For newcomers

At the bottom of each post there is the word "comments". If you click on it you will see comments made by followers, and if you follow the instructions you may also comment and I always welcome that. I have found many people overlook this part of the blog which is often more interesting than the original post!

My blog nick-name is SIR HUGH. I'm not from the aristocracy - my middle name is Hugh which relates to the list of 282 hills in Scotland compiled by Sir Hugh Munro in 1891. I climbed my last one (Sgurr Mor) on 28th June 2009


Sunday, 21 February 2010

61 - Competition puzzle resolved,Geocaching, and proper walking

I have now had a reply from the Ordnance Survey about the object attached to one of their trig points (see my posts 57 & 58).

Thank you for your email

I have had confirmation that this is an orienteering punch.
However this 'addition' is nothing to do with Ordnance Survey and it is
likely we would have to remove it should we (or any other surveyor) wish
to set equipment on the Trig Pillar.
Thank you for informing us however there is no further information we
can give.

Kind regards

Lesley Flood
Customer Service Adviser
Customer Service Centre, Ordnance Survey
Room C454, Romsey Road, SOUTHAMPTON, United Kingdom, SO16 4GU
Phone: +44 (0) 8456 05 05 05
Fax: +44 (0) 23 8079 2615
I wouldn't want to carry many of those things around in my rucksack if I was an orienteering marshall.
This  pursuit is becoming  addictive. You may notice the  logo on my blog which  automatically records the number of caches I have visited  after I have recorded them on the Geocache site. So far I have found sixteen, one of which required two visits due to my ignorance of the affairs of the band called Oasis and something to do with "Wunderwall", knowledge of which was required to interpret the clue about the location. The solution was gleaned from my daughter Jill who was appalled and amused at this gap in my education, and I was forced to listen to the song! Looking at profiles of other geocachers I see some who have found several thousand caches!

Here are some Geocache pics:



In the last couple of days I  printed off sheets from Memory Map with the route marked  for my proposed walk from Lowestoft to St Bees Head which I intend to do after walking in France during May and June. The print off runs to fifty three pages of A4, and this gives some enlargement of the 1:50000 map. I will probably post half of these ahead to save weight, although they are not too heavy, and certainly much better than carrying all the maps.


Roderick Robinson said...

The attractions of rural geocaching are fairly obvious: providing purpose to what would otherwise be a walk. But urban geocaching is more fascinating. How near to Nelson's Column might you cache? And then there's the ultimate: to cache a human being, preferably a wretched celebrity.

Sir Hugh said...

BB - The nearest cache to Nelson's Column I can find is a few meters up The Strand from the Trafalgar Square end, so it is probably two or three hundred yards from Nelson's C. This would be fairly easy to beat with a bit of ingenuity - don't tell High Horse!

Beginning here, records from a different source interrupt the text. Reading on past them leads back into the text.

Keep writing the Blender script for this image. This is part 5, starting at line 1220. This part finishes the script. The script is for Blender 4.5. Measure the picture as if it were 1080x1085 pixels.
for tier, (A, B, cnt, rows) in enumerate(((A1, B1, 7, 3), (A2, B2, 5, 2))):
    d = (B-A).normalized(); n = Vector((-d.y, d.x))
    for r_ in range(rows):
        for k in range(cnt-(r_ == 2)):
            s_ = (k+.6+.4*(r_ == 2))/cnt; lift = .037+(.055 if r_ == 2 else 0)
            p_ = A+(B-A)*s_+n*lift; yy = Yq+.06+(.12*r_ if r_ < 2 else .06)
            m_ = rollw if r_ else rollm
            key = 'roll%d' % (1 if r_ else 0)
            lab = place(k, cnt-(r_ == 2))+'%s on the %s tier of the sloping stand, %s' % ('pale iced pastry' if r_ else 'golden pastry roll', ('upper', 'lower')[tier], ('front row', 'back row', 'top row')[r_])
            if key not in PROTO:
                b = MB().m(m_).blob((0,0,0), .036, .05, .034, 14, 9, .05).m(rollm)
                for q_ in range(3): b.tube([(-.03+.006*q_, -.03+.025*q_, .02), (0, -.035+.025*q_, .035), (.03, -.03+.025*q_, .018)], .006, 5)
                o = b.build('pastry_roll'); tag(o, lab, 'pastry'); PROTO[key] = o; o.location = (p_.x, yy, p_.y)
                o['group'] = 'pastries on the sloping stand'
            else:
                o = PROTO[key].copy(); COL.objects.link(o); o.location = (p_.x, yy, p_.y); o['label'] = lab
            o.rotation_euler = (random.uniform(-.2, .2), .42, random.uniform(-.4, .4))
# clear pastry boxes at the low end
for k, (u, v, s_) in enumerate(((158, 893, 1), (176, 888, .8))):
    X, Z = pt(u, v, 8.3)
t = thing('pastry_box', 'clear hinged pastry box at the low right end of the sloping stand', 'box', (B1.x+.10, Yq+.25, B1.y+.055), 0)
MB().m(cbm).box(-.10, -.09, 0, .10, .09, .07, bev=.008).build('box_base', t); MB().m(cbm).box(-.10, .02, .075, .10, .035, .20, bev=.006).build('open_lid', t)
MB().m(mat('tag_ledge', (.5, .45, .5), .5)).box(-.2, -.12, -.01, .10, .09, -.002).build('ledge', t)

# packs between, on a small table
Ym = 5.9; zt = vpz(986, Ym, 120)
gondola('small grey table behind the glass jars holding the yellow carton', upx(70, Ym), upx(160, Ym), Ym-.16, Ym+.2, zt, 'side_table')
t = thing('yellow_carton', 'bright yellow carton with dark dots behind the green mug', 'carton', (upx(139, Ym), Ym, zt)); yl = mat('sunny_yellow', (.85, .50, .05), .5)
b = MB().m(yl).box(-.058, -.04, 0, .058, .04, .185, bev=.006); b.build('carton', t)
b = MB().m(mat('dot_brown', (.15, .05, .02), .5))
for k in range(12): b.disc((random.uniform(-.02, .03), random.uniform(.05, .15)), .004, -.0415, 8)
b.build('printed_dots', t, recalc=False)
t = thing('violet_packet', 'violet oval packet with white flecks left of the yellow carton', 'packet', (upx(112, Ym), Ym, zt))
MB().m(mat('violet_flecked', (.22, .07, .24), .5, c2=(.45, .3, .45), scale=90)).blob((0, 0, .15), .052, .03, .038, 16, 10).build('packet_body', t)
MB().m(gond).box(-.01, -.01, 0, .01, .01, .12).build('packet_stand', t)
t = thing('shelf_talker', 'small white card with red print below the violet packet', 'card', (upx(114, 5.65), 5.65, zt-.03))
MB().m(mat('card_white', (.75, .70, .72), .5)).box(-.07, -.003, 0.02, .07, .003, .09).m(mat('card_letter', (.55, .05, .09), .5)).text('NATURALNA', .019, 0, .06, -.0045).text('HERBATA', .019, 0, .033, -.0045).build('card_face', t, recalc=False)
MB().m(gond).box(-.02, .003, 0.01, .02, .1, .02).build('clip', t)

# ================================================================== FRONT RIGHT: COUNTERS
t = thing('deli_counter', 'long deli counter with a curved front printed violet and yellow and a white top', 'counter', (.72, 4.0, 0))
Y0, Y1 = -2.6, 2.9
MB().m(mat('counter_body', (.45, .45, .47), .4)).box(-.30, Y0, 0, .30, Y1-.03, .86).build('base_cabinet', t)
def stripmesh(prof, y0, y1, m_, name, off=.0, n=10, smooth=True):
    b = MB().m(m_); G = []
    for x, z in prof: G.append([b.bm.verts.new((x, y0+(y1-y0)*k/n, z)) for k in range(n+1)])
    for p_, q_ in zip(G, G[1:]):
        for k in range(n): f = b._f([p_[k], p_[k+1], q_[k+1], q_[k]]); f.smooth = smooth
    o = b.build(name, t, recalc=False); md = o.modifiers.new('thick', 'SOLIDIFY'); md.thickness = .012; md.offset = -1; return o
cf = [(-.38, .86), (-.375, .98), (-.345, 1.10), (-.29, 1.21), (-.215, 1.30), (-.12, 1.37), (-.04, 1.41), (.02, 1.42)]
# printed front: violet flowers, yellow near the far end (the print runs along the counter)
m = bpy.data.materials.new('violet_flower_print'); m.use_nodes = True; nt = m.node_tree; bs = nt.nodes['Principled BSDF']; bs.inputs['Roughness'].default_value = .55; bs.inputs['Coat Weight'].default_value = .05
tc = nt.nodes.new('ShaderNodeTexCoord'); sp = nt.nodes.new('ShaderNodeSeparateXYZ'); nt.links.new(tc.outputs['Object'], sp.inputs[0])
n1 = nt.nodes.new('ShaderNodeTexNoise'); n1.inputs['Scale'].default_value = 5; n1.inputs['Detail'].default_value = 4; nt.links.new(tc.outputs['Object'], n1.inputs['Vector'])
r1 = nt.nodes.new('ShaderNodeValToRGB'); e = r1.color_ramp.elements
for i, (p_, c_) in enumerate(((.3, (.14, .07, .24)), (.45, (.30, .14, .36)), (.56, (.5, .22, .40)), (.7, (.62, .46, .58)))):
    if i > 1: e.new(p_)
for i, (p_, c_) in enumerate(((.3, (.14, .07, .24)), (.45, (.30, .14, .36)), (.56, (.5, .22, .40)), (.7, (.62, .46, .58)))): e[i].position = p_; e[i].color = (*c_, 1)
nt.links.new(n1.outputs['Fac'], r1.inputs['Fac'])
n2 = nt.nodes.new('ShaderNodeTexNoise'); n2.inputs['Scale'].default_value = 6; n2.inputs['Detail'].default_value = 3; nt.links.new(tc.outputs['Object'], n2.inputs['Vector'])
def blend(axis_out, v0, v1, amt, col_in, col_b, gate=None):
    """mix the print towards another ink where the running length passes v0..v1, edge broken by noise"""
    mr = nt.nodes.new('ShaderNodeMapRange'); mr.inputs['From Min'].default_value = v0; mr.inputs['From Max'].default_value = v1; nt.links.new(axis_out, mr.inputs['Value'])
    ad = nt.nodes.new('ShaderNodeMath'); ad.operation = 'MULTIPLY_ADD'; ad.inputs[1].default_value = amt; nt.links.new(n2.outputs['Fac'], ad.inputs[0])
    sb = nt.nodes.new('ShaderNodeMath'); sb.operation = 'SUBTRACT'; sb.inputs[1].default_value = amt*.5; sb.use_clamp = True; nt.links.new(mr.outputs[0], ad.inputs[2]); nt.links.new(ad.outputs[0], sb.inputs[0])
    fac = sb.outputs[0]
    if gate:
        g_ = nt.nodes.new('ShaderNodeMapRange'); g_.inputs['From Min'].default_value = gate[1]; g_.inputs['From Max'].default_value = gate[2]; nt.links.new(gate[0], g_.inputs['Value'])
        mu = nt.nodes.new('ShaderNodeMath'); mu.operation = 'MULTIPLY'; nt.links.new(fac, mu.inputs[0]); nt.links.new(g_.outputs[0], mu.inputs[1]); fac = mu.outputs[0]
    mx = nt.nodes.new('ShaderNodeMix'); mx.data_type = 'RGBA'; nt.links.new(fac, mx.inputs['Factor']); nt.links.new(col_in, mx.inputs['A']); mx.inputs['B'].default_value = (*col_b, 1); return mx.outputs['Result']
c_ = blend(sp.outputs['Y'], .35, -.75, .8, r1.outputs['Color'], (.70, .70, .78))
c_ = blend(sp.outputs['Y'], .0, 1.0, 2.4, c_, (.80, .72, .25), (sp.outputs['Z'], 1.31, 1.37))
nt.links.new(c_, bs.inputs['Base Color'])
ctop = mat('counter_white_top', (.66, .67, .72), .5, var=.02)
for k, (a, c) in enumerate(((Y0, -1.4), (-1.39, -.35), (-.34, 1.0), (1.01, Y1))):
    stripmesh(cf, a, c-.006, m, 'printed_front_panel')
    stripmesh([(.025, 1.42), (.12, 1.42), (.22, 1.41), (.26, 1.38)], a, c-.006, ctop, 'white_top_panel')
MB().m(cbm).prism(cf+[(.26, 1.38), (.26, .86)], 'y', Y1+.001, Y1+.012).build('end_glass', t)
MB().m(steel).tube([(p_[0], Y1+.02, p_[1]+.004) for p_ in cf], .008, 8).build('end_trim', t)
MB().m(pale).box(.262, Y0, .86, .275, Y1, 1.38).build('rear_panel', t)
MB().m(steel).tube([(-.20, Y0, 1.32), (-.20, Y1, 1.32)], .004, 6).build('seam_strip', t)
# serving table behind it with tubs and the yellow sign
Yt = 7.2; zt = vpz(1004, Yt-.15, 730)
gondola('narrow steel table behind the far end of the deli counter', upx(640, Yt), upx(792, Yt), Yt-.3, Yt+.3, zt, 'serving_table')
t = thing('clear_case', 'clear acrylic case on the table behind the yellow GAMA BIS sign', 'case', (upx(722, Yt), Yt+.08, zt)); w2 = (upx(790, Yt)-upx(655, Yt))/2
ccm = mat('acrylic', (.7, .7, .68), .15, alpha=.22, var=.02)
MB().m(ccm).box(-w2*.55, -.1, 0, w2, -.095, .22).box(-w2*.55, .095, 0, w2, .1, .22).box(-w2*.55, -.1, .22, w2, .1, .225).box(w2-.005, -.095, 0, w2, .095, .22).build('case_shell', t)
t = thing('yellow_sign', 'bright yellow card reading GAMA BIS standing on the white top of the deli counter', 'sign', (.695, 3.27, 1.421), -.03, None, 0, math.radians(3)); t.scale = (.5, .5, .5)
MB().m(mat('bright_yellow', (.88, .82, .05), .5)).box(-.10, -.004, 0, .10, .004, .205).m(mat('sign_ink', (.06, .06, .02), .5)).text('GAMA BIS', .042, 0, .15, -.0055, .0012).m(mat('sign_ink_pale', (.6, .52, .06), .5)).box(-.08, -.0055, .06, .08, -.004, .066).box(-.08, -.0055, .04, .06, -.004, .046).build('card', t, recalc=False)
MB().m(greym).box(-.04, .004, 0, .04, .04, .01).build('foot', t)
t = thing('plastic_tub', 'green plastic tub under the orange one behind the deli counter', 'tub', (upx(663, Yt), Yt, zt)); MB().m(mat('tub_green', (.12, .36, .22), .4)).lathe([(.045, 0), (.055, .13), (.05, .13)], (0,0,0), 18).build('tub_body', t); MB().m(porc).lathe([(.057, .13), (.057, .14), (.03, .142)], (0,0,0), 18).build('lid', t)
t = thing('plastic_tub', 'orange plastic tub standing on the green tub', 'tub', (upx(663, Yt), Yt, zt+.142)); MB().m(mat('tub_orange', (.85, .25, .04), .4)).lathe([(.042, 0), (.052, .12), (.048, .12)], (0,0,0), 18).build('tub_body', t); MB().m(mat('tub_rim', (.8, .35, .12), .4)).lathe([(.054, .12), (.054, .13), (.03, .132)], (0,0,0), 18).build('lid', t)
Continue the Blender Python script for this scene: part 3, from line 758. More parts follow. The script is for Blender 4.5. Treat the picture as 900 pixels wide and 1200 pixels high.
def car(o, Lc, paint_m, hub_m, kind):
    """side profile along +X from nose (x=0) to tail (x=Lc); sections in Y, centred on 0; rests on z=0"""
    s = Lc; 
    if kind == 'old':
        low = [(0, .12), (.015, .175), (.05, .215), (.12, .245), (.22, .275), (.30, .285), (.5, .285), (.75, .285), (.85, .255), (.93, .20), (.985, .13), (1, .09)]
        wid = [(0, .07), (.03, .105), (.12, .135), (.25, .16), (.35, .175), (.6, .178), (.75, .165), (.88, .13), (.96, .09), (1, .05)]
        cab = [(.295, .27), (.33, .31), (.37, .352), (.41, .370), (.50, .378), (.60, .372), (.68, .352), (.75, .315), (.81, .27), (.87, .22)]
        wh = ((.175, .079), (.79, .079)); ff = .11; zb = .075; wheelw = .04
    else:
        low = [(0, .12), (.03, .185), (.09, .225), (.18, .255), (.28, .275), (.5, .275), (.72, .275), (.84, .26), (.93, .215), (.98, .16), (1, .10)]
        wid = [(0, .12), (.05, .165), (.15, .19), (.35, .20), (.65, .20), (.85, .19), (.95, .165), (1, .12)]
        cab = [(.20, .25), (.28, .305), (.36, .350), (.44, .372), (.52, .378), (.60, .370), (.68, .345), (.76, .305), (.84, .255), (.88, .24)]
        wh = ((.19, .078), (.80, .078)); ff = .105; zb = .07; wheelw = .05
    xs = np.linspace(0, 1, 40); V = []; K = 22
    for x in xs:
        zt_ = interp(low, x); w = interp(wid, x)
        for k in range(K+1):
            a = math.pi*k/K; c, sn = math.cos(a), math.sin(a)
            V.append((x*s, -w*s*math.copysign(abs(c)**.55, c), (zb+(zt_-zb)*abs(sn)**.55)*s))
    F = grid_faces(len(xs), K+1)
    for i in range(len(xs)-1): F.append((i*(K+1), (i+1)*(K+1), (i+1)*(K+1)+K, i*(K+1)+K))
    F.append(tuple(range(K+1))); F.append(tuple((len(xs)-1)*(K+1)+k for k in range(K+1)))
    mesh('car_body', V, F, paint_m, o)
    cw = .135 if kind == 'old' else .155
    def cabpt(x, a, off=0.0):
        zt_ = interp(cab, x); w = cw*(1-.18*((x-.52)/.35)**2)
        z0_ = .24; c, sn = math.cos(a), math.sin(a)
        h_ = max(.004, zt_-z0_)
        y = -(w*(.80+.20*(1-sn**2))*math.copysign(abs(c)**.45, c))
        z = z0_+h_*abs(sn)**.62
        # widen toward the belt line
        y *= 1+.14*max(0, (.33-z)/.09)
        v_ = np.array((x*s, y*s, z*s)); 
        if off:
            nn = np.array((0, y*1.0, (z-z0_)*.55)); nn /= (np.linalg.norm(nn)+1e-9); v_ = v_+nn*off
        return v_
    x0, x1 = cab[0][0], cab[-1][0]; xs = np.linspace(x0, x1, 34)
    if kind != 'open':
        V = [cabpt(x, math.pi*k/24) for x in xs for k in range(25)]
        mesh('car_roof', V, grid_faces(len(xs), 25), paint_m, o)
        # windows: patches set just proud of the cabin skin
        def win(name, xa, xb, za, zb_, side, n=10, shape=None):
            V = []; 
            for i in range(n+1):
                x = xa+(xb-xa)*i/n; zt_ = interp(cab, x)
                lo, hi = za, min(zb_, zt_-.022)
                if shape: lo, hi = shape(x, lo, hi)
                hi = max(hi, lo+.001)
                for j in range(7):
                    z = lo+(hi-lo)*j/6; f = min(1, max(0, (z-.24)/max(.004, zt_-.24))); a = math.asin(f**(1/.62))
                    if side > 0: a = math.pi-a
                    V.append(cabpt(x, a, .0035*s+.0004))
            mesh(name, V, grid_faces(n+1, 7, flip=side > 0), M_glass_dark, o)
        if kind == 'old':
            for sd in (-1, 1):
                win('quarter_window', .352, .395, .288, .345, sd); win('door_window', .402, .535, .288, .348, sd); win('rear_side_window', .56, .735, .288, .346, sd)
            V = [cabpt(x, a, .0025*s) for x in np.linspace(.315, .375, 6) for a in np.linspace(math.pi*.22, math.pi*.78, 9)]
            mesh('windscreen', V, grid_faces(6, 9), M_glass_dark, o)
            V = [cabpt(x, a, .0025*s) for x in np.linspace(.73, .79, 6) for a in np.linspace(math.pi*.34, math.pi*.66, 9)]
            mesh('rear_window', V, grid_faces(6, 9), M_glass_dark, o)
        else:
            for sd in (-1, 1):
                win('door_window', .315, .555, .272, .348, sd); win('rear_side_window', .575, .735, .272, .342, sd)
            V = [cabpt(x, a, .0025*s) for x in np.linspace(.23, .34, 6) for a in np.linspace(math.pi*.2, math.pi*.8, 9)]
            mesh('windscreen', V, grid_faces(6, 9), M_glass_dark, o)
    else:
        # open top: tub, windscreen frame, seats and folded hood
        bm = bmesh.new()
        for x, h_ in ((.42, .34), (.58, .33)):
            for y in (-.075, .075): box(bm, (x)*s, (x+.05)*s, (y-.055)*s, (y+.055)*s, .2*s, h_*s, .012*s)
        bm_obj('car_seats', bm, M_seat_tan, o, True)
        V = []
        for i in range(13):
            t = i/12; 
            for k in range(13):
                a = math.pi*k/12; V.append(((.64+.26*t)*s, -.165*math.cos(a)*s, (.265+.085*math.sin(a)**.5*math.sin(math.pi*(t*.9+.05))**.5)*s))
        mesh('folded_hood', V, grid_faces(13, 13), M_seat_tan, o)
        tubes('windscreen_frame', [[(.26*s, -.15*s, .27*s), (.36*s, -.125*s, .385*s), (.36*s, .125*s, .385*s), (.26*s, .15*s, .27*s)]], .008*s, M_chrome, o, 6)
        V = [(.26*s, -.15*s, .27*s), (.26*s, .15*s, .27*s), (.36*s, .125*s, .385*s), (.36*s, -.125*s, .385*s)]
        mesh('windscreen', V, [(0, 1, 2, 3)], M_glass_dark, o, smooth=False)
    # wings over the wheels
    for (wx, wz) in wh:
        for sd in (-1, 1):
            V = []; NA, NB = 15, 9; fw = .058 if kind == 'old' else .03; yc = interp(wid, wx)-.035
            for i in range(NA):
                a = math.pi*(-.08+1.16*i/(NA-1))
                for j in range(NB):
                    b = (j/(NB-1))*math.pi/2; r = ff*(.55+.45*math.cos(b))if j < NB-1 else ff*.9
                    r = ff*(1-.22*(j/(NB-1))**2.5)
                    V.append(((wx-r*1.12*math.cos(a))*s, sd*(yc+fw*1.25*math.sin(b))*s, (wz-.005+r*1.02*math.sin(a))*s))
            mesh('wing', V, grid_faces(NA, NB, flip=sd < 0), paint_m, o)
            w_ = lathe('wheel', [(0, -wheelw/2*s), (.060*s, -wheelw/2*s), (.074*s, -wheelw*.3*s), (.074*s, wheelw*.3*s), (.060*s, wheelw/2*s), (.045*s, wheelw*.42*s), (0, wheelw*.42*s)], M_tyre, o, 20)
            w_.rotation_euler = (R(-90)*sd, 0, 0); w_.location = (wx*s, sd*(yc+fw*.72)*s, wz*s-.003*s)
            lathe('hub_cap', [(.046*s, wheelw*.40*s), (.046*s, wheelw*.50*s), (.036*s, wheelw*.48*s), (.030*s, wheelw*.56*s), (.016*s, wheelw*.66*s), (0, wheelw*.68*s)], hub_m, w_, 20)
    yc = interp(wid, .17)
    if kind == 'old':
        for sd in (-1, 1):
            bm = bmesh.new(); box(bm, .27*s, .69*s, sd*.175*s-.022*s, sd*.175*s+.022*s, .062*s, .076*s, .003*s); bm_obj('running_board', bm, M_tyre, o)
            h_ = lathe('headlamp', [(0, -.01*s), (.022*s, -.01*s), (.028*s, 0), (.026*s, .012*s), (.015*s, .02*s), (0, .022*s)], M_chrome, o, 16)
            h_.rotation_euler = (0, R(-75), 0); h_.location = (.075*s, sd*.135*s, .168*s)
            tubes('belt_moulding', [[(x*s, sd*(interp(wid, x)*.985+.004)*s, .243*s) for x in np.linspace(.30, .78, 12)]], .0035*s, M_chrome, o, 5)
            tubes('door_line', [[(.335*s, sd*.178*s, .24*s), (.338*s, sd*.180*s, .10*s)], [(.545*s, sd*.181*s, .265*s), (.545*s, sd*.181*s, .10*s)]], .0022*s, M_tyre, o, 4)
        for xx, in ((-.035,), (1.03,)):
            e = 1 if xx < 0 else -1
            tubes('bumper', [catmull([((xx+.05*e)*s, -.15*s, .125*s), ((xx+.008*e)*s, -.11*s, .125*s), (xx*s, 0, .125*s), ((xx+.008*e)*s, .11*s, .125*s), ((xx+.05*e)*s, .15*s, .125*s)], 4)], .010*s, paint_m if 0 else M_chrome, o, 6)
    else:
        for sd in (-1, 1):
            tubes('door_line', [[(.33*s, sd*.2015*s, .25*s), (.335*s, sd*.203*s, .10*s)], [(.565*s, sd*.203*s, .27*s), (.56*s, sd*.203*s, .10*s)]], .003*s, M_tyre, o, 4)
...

There are a couple of "virtual" caches, one starting a trail from information gleaned in Trafalgar Square, and the second is similar using information gleaned from paintings the Renaissance Painting section of The National Gallery.

Caching a celebrity would I think need that person's cooperation. It would be best to pick a rising, or declining celebrity who was prepared to put up with the bother in order to climb higher up the ladder of stardom - the types who would go for The Big Brother experience perhaps.